Speaking as a parent of a runner, I had no idea what to expect in terms of the recruiting/scholarship process. It's all very confusing. Let's try to show this parent and child a bit of grace. Clearly they're being coy to maintain anonymity, which is understandable
Here is a helpful rubric: if your child being recruited by a D1 school, then they are a D1-level athlete. If they are not, then they are not, and no amount of willfully and egregiously misunderstanding basic things like performance lists to support your denial will change that.
online commercial standards, meet results, and performance lists are theory proxy guesses at what the coach might be thinking. which we don't usually know. this kid has an actual concrete answer with a standard. he's just not taking it, and wants to go back and argue about theory and proxies.
or at least initially wanted to argue about things. later posts seem to be veering towards "my kid has a chance" as opposed to i am confused why this didn't work out. i half wonder about trolling as they seem to get more stubborn the more we point out holes.
last, the parent has never said if their kid even has the scores to get this done. ivies have tiny admissions rates for regular students. their kid isn't being considered and would get no admissions help. a lot of these parents who are desperately wondering how to change a "no" or non-response seem to have hoped that being a marginal runner would overcome being a marginal admit on academics. that's not how any coaching influence on admissions works. if they are sneaking kids into the school it's the really fast ones. if this parent thought track was the back door into an ivy their kid loves, their kid isn't fast enough for the front door much less the back one. if his academics aren't good enough, he's toast.
the irony is i think dumber kids take it better if told no for either academic or sports reasons. they have no cooked up some scheme to get in some school. they just want to play someplace. so they are hearing "yes" or "no" clearrer.

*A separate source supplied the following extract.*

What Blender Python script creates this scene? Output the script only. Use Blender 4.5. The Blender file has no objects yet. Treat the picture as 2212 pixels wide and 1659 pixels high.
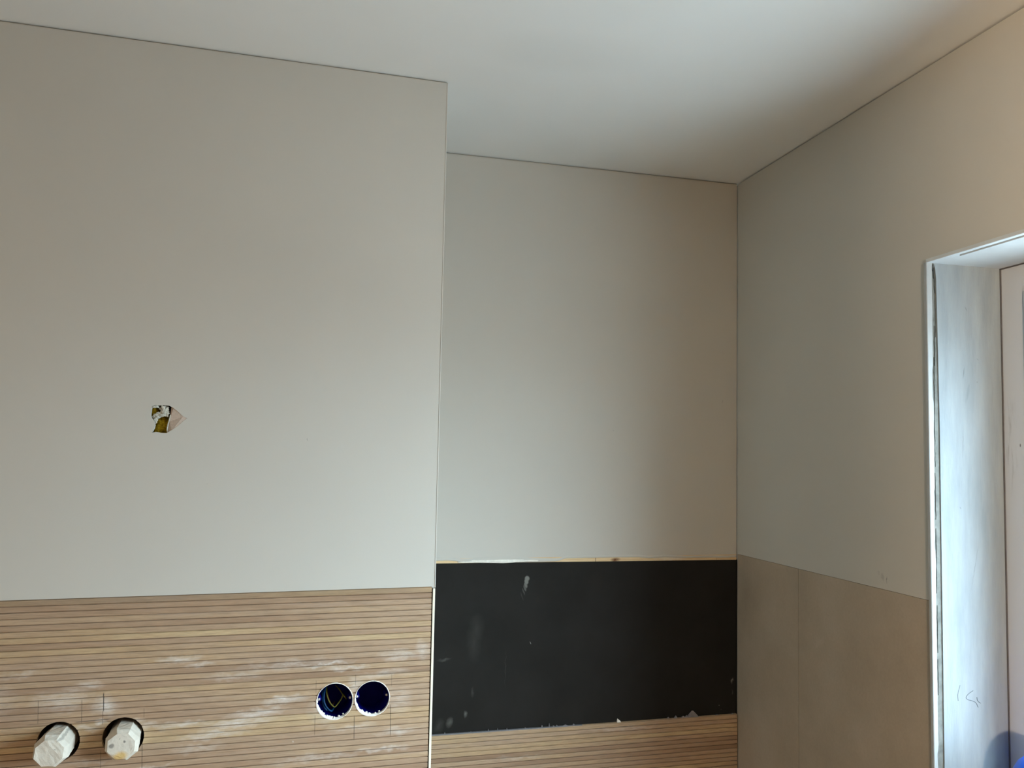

He to date has failed to provide a ranking or cutoff of times for 1500 or mike for the conference. I suspect that the lightbulb went on when he looked. He started by complaining that there were kids on the roster who had run slower in HS than his child which is meaningless. The Big 10 has expanded. Roster cuts are happening. People are getting faster. So a 4:16 kid may have gotten into Michigan State 3 years ago but now they only take 4:06 next year for example. I suspect that his kid is literally 20 seconds slower in the mile than the 10th best runner in the conference and he realized that his kid is therefore of no value. Every athlete takes up time and resources.